— TASK DETAILS —
Check every line of the material below for the string "scene", and return the ones that have it.

— begin —

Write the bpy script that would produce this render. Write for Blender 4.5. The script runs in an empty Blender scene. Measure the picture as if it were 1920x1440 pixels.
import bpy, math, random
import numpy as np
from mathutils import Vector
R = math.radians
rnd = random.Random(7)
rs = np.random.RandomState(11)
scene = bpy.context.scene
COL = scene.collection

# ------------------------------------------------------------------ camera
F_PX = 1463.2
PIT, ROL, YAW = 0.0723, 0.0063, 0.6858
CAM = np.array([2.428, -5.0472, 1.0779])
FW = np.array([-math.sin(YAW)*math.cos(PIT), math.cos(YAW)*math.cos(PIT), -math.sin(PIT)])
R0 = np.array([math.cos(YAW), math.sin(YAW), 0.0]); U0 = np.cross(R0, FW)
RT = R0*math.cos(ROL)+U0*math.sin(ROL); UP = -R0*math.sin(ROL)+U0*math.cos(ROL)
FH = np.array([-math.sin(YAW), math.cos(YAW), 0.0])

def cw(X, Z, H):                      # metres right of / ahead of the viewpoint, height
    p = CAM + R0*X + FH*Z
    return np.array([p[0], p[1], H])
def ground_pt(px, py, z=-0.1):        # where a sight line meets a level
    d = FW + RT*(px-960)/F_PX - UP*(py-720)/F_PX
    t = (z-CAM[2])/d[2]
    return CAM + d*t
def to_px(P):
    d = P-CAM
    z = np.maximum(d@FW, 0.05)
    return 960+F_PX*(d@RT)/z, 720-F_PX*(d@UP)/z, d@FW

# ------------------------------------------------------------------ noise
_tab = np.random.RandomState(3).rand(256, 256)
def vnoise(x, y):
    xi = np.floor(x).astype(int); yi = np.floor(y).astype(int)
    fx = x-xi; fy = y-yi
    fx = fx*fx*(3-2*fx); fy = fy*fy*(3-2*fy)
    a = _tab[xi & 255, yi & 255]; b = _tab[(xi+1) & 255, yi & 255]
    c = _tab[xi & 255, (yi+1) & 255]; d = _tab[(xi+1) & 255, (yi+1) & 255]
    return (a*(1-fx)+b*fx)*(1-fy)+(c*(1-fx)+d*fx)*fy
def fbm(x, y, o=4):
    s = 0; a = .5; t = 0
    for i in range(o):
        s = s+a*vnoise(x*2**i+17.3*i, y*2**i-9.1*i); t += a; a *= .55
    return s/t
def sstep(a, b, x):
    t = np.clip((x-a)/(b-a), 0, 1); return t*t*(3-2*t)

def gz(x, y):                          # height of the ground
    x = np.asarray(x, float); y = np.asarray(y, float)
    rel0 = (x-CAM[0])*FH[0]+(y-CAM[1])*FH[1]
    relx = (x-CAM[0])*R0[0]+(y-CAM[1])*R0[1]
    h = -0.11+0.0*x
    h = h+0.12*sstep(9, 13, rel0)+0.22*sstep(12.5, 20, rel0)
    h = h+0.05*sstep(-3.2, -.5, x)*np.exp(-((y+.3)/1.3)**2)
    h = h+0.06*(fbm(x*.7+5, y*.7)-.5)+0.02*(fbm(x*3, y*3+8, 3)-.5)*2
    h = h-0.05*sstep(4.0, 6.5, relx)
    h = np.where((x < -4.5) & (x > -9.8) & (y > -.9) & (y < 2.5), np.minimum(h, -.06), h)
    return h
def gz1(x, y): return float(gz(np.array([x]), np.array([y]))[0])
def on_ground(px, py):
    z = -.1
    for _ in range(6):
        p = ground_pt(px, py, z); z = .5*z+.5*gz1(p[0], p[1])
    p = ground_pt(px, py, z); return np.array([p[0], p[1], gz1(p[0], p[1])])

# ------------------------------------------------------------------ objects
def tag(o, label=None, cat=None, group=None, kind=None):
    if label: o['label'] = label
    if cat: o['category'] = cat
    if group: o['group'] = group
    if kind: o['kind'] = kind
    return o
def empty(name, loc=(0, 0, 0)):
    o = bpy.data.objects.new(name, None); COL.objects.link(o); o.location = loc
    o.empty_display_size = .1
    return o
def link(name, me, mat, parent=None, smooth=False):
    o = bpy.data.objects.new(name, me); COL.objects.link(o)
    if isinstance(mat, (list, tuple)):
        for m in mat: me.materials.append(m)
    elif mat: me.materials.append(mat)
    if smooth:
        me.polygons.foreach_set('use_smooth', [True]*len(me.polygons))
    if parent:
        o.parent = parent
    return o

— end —
— begin —

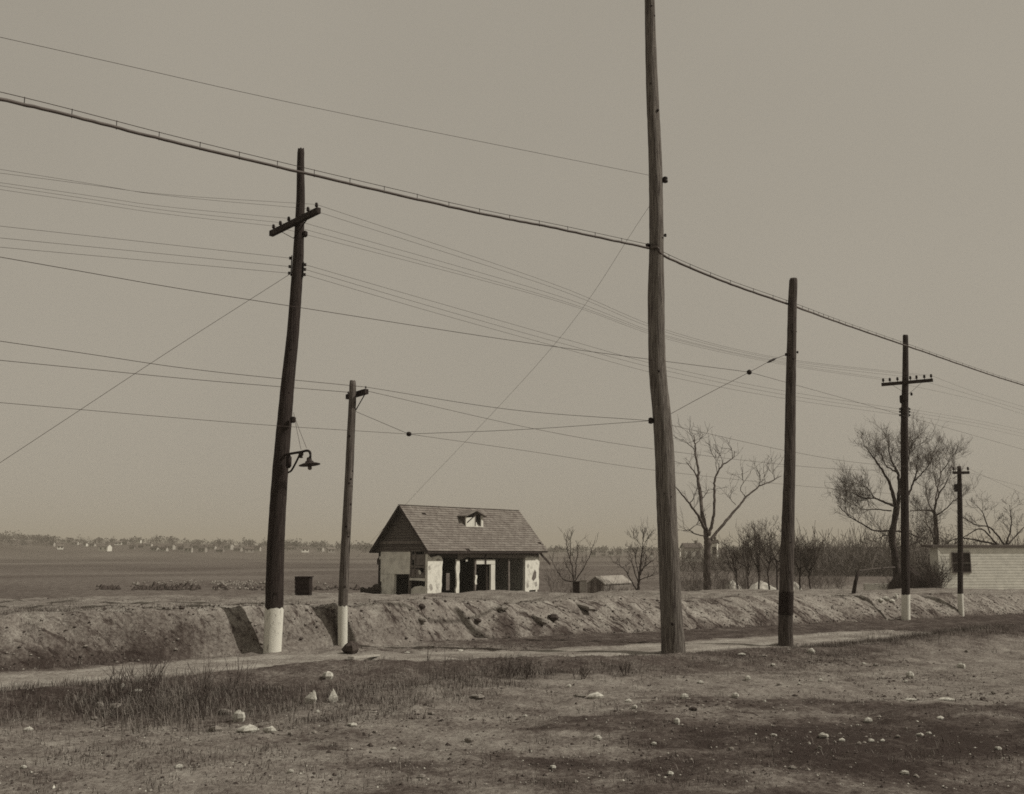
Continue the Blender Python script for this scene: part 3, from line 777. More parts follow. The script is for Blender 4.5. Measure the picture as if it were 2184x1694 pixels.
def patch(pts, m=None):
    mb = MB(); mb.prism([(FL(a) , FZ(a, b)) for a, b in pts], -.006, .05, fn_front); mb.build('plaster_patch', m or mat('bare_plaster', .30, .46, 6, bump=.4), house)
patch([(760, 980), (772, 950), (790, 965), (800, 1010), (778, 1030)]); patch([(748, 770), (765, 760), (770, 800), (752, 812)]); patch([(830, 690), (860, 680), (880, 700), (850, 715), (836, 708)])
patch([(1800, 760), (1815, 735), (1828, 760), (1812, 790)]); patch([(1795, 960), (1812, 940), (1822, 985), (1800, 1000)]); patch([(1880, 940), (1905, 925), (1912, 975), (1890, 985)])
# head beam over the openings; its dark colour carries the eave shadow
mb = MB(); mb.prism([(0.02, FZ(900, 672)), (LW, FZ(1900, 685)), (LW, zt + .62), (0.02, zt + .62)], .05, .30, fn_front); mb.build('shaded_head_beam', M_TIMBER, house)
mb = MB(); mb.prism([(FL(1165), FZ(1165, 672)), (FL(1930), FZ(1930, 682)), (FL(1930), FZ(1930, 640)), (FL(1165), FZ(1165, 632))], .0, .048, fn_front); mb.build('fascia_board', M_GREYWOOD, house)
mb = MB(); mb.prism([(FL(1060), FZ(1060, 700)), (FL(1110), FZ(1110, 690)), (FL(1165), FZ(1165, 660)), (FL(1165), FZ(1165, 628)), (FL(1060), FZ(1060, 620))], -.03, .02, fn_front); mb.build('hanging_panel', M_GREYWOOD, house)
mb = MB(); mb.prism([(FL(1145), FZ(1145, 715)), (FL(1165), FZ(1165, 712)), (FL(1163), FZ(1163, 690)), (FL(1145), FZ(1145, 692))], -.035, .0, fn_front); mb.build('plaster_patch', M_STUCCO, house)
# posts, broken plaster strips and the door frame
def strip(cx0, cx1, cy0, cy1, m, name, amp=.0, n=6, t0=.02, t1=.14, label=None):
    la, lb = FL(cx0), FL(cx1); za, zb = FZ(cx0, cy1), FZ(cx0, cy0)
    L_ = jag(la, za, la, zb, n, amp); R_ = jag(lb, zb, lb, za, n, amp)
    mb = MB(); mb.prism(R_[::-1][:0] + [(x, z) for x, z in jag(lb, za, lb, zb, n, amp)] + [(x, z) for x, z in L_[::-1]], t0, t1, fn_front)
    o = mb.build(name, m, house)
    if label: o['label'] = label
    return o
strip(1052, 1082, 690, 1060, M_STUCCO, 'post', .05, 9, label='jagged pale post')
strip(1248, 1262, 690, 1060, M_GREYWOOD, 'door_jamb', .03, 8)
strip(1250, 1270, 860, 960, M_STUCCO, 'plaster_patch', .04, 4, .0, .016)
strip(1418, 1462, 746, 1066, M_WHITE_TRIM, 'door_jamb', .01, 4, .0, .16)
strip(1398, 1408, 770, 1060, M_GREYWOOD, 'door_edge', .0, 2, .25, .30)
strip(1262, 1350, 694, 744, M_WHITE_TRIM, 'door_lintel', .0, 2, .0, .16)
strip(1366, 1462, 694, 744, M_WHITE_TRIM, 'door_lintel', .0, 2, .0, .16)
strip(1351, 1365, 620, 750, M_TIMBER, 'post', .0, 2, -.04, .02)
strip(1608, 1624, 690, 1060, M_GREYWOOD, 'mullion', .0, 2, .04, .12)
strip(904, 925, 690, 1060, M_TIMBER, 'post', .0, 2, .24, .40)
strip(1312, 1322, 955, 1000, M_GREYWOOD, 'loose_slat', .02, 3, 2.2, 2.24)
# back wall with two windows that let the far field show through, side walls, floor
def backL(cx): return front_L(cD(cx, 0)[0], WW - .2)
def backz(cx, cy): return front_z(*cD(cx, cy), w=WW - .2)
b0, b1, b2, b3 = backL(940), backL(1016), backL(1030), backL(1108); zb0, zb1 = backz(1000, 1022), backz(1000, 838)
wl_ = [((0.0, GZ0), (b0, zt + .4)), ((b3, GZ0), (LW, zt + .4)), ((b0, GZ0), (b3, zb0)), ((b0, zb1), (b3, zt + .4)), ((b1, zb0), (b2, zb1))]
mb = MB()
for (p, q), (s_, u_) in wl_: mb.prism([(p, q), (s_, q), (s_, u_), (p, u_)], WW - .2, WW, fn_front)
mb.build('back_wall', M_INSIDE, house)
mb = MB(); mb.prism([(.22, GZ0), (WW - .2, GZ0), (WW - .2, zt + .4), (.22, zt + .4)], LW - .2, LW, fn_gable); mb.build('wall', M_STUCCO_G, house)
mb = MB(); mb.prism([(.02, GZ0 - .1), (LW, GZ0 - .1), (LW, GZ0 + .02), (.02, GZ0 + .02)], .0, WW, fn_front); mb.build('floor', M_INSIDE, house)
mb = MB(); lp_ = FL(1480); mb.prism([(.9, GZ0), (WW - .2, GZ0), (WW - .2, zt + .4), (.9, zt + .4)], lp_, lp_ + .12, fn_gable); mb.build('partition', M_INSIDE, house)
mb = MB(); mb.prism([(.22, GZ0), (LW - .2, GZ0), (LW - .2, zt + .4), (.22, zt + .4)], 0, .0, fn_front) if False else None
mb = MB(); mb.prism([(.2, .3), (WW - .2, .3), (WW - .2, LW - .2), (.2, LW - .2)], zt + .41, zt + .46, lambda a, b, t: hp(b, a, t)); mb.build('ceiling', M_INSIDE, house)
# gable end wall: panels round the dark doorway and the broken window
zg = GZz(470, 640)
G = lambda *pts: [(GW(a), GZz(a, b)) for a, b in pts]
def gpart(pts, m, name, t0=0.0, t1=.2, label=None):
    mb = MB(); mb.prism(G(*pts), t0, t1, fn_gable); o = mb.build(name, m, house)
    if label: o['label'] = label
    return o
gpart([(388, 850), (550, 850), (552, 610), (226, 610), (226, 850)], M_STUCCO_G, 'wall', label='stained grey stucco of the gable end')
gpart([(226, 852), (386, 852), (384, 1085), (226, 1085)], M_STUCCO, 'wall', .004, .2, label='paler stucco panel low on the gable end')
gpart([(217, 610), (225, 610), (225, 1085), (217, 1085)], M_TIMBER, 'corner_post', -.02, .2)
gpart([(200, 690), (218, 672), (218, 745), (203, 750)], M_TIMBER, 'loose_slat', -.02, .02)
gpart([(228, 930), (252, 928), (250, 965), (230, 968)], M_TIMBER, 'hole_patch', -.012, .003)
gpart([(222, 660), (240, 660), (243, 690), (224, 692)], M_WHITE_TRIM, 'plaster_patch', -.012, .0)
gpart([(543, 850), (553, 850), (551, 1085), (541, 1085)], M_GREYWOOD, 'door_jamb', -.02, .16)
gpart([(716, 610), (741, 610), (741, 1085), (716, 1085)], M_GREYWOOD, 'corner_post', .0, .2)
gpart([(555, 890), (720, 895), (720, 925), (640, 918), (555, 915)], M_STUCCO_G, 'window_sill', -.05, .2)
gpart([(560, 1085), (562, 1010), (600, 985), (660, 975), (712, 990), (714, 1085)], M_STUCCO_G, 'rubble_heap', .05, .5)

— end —

— TASK RESULT —
Write the bpy script that would produce this render. Write for Blender 4.5. The script runs in an empty Blender scene. Measure the picture as if it were 1920x1440 pixels.
scene = bpy.context.scene
COL = scene.collection
Continue the Blender Python script for this scene: part 3, from line 777. More parts follow. The script is for Blender 4.5. Measure the picture as if it were 2184x1694 pixels.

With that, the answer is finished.